Teacher training providers have warned that the “enormous” pressure they face to recruit trainee teachers could be resulting in unsuitable candidates being taken on and higher dropout rates.
School-based initial teacher training (ITT) providers said today that the consequences of a “legacy” of government “pressure” to ”recruit at all costs” could “now be playing out”.
The National Association of School-Based Teacher Trainers (NASBTT) issued the warning after Department for Education figures revealed that the number of trainee teachers who dropped out or did not achieve qualified teacher status (QTS) rose to its highest rate in five years last year.
NASBTT also said that “insufficient funding and ever-increasing pressures on staff” in schools mean the career is “proving to be unattractive”.
Earlier this year Susan Acland-Hood, the DfE’s permanent secretary, wrote to all ITT providers about the “concerning” trend in “significant rejection rates” for teacher training courses, urging them to “look carefully at rejection rates” and ensure that all eligible candidates “are given the opportunity to demonstrate their suitability”.
The DfE missed its target for secondary teacher trainees starting courses in September 2022 by 41 per cent, with fears of under-recruitment again next year.
Teacher training providers ‘forced to take risks’
NASBTT executive director Emma Hollis said: “ITT providers are under enormous pressure from government to recruit - and are frequently challenged over acceptance rates.”
Ms Hollis said that the “enormous pressure” on providers can mean that they take ”greater risks on candidates that they might otherwise have rejected in the past”.
“We believe that the legacy of this pressure to recruit at all costs may now be playing out and candidates who may not have been accepted on to programmes in the past, but who have been accepted in the particular circumstances in which we find ourselves, are proving not to be suitable for the profession - or find the profession does not suit them.”
Of the 31,747 total postgraduate trainees who began teacher training courses last academic year, 2,236 did not qualify, up 40 per cent from the 1,597 students who dropped out during the previous year out of a similar total number of trainees (31,698).
And Ms Hollis said: ”My members also report that the situation in schools, with insufficient funding and ever-increasing pressures on staff, means that the trainees’ experiences of life in schools is proving to be unattractive, and so other careers are considered instead.”
She added that this could be connected “to a rising desire for more flexible-working opportunities, which are rarely available in schools”.
Earlier this year Tes revealed that a third of ITT providers were hearing from teacher trainee applicants that flexible working was important to them.

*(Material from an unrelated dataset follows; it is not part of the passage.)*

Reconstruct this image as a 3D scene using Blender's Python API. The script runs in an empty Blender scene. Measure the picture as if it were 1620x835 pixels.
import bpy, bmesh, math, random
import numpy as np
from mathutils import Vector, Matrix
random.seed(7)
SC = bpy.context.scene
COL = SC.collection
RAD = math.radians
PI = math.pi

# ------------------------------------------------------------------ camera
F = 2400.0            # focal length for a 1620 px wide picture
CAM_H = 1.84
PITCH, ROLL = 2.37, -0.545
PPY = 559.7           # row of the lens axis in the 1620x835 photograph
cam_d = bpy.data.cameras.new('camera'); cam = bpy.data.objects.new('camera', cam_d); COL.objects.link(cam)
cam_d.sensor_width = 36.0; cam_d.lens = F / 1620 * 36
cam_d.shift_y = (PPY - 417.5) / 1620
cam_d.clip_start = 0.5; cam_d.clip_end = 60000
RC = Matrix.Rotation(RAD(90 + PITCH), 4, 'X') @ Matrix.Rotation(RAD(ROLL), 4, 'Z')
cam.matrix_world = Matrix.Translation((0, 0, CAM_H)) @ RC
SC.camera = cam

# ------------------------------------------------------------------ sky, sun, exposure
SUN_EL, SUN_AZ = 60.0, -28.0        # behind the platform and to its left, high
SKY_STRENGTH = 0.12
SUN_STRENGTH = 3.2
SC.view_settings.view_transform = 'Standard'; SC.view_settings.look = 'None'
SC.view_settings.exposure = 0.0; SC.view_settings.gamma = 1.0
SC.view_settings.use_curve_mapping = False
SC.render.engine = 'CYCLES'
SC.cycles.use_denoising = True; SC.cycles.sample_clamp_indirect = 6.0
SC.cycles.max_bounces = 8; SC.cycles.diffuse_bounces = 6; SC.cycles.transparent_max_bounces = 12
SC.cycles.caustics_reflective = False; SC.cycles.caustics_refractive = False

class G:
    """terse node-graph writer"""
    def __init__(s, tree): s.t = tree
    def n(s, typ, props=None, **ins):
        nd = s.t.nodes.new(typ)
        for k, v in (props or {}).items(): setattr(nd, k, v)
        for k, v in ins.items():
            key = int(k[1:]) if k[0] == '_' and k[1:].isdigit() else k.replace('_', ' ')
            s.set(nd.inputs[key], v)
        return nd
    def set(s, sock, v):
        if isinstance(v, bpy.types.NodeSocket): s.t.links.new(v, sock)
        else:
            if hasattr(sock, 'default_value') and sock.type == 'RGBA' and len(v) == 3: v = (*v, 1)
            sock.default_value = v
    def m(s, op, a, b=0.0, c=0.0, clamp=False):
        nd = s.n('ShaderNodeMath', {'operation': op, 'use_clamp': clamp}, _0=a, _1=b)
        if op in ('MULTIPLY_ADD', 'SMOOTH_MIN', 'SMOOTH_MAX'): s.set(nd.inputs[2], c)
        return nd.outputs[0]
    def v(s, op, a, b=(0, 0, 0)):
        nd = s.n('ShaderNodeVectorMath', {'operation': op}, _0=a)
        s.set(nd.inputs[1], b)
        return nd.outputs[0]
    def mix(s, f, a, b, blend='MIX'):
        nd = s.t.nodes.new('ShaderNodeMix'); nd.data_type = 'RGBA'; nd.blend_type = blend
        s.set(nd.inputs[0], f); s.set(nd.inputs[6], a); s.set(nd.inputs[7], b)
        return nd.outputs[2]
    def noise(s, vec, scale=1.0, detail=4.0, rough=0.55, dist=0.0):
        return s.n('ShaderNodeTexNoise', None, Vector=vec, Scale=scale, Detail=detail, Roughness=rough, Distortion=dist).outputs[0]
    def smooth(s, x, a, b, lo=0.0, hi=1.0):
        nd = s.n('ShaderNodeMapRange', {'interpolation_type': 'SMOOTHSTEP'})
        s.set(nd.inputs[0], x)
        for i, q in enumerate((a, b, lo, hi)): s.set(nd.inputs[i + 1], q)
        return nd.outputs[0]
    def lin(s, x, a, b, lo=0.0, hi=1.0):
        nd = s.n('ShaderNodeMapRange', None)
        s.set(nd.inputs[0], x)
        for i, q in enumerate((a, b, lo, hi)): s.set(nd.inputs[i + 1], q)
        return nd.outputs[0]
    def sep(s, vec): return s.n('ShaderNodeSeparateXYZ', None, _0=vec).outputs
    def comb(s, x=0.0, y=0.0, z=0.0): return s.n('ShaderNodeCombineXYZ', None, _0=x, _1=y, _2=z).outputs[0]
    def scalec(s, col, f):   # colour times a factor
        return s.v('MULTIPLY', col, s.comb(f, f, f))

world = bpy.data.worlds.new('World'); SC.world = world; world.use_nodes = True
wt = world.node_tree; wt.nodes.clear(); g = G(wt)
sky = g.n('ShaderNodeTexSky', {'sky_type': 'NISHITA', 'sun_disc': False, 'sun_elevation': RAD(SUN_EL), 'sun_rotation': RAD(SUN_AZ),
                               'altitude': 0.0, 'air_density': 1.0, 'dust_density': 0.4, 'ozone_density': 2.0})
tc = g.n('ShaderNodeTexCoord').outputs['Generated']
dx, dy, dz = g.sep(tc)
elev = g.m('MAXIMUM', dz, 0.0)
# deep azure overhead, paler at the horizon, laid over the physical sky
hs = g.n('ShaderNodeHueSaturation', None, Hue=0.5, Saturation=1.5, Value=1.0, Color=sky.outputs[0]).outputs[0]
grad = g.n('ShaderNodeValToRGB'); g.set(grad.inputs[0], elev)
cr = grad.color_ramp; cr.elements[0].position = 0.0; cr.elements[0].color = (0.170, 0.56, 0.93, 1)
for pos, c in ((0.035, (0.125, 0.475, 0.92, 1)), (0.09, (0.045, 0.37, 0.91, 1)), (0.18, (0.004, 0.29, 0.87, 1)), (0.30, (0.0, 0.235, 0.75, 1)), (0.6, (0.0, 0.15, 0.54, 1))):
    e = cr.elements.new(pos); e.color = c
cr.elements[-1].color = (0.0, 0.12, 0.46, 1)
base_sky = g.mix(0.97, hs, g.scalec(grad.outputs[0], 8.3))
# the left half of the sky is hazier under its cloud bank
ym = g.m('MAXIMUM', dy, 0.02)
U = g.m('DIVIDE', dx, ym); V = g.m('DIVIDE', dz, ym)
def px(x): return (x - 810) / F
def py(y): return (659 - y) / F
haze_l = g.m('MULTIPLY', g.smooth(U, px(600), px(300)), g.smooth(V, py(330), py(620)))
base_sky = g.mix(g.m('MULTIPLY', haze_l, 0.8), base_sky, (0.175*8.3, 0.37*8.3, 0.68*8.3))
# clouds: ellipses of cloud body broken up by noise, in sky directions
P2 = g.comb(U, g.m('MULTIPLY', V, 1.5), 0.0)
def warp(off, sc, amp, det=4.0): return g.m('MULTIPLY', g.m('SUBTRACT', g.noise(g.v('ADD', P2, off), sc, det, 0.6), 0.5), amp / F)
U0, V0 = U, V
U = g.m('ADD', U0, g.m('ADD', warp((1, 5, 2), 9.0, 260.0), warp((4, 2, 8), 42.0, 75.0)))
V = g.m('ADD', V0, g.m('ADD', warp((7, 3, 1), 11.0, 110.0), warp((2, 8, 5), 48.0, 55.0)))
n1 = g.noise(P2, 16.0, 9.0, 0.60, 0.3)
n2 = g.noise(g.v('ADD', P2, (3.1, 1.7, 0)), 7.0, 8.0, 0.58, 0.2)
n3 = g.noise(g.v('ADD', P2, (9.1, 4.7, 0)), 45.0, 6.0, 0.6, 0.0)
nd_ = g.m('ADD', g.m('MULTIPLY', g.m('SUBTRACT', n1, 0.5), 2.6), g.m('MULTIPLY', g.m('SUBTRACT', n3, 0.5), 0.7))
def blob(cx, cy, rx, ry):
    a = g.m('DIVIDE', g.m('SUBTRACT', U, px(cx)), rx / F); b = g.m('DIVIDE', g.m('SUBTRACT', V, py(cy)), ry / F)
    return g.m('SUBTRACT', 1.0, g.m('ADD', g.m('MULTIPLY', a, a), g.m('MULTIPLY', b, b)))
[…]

A Department for Education spokesperson said: “There are now 27,000 more teachers in our schools than in 2010 - a rise of 6 per cent. This makes it the highest number of full-time teachers on record since the School Workforce Census began in 2010. Today’s figures show that the vast majority of initial teacher training (ITT) candidates go on to gain qualified teacher status (QTS) and into the important roles in our classrooms.
“Through our reforms, we have created a golden thread of development that runs all the way from ITT through to the Early Careers Framework and our reformed suit of National Professional Qualifications, which help prepare teachers for leadership positions.
“Teachers will get a 6.5 per cent pay award beginning in September, and starting salaries are now at least £30,000, which recognises the hard work of teachers and leaders. This is alongside a further £2 billion investment in our schools next year, taking school funding to its highest level in history.”